Following Gamble is Cut Hands, the latest project by William Bennett, prime mover behind Whitehouse, one of the most punishing bands ever, both sonically (white noise was a staple) and conceptually (so were scatology and serial killers). Cut Hands is Bennett’s percussion-heavy, African-influenced project, and it’s almost all polyrhythmical drums, the aim being to put the audience in a trance as they’re overloaded with the information that causes the feet to move. It seems to work on Bennett – he makes praying gestures and stretches his hands to the Queen’s theatre’s corrugated iron roof – but even at the front, a dancefloor frenzy never quite kicks off, despite Bennett’s intricate arrangement of bells, congos and thunderous bass drums. A film across the back amps up the voudou atmosphere, but what the music really calls to my mind is the raw-edged electro of early-80s New York.
Morton Subotnick is the next artist to scowl in the general direction of the plinth on the stage, although rather than a laptop like everyone else, he’s operating an old-style modular synthesizer, with wires poking out of it all over the place. Subotnick, 81, is a genuine electronic music pioneer, and it’s thrilling to hear his 1967 album Silver Apples of the Moon played in its entirety. It’s a record that starts with pensive rattling and moves through ambient sound-washes, rattling sounds, comforting drones and elegant chords. Almost 50 years since its release, it still sounds both otherworldly and absolutely contemporary and alive.

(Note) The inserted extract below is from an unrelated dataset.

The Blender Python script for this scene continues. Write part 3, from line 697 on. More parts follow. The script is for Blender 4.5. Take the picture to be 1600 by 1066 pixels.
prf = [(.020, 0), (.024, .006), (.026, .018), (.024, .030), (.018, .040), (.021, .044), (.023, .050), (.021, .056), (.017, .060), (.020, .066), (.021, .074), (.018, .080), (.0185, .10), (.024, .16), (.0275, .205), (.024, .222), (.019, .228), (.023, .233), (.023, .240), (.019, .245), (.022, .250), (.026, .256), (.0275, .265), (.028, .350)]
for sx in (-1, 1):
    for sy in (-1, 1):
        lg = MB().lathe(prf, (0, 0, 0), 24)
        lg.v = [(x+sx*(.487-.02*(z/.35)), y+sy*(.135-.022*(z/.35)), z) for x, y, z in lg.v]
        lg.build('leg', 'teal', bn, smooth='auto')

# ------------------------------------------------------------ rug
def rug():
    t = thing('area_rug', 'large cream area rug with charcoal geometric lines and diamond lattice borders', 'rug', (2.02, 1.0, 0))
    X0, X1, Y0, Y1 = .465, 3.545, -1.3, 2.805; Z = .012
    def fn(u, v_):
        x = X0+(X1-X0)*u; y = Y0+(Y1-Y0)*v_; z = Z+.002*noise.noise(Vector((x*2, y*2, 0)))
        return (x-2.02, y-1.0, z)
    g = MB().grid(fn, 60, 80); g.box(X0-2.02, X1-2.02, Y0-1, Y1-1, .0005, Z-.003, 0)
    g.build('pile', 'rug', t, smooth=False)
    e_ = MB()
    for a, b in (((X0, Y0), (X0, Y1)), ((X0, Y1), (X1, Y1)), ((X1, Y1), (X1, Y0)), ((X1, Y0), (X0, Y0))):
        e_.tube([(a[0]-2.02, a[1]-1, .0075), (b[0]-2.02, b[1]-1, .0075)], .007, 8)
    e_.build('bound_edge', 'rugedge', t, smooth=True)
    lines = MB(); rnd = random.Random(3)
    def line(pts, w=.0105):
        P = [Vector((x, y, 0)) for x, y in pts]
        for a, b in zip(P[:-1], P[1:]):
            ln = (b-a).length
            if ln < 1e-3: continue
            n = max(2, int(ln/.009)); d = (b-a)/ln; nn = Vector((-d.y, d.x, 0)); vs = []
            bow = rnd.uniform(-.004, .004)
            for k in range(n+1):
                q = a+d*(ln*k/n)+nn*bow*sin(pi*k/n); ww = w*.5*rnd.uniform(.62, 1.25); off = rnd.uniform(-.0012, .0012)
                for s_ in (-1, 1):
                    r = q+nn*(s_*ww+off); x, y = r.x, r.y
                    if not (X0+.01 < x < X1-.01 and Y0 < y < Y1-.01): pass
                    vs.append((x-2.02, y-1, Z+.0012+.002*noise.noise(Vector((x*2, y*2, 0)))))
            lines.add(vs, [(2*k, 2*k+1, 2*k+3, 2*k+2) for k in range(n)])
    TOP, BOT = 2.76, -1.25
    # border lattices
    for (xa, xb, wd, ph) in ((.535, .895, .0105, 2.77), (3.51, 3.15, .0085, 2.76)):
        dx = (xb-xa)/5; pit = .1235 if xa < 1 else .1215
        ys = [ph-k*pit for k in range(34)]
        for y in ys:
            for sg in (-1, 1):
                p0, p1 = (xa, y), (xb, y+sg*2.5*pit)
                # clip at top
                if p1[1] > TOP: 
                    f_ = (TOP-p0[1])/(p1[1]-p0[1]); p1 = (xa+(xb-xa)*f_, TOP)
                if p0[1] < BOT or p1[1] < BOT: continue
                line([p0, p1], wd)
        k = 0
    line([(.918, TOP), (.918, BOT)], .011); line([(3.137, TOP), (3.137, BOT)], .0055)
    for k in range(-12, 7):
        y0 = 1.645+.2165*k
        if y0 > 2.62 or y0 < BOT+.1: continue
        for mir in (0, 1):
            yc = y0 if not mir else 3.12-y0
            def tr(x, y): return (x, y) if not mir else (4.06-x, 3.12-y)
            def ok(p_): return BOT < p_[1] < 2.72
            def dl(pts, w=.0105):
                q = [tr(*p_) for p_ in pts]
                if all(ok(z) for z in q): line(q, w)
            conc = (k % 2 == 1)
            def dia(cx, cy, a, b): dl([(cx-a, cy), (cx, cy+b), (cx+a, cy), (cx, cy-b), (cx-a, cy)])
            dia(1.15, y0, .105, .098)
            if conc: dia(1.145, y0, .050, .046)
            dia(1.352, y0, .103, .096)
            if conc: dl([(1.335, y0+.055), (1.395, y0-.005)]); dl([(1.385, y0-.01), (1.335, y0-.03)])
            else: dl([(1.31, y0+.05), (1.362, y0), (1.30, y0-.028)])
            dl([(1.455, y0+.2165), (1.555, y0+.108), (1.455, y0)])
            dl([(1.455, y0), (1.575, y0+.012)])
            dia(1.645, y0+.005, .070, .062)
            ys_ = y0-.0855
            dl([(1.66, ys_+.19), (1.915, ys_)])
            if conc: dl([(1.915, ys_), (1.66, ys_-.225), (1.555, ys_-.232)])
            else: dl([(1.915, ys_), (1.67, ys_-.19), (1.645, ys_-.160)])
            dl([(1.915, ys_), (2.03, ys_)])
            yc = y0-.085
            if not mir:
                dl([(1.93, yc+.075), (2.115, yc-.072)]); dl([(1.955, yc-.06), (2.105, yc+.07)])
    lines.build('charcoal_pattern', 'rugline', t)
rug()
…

Topping the bill is Nurse With Wound, whose 1984 single Brained by Falling Masonry was memorably reviewed in Smash Hits at the time. The nom de disque of Steven Stapleton, they’re far more versatile and less industrial than that pipe-banging title might suggest, beginning tonight’s show with a clock counting down the time from one hour and a cluster of laptops emitting ominous whistles and drones. The ensuing performance includes a sonically thrilling sequence set to backwards-running film of mattresses being dropped into a field, and a singer who groans and wails to alarming effect. Towards the end, that most heretical of instruments – the guitar – makes an appearance, and the set culminates with the 1994 song Rock’n’Roll Station, which tonight boasts licks that could uncurl Jimi Hendrix’s afro. Finishing in a tempest of feedback, it’s elemental stuff, and another vindication of this extraordinary festival-within-a-festival.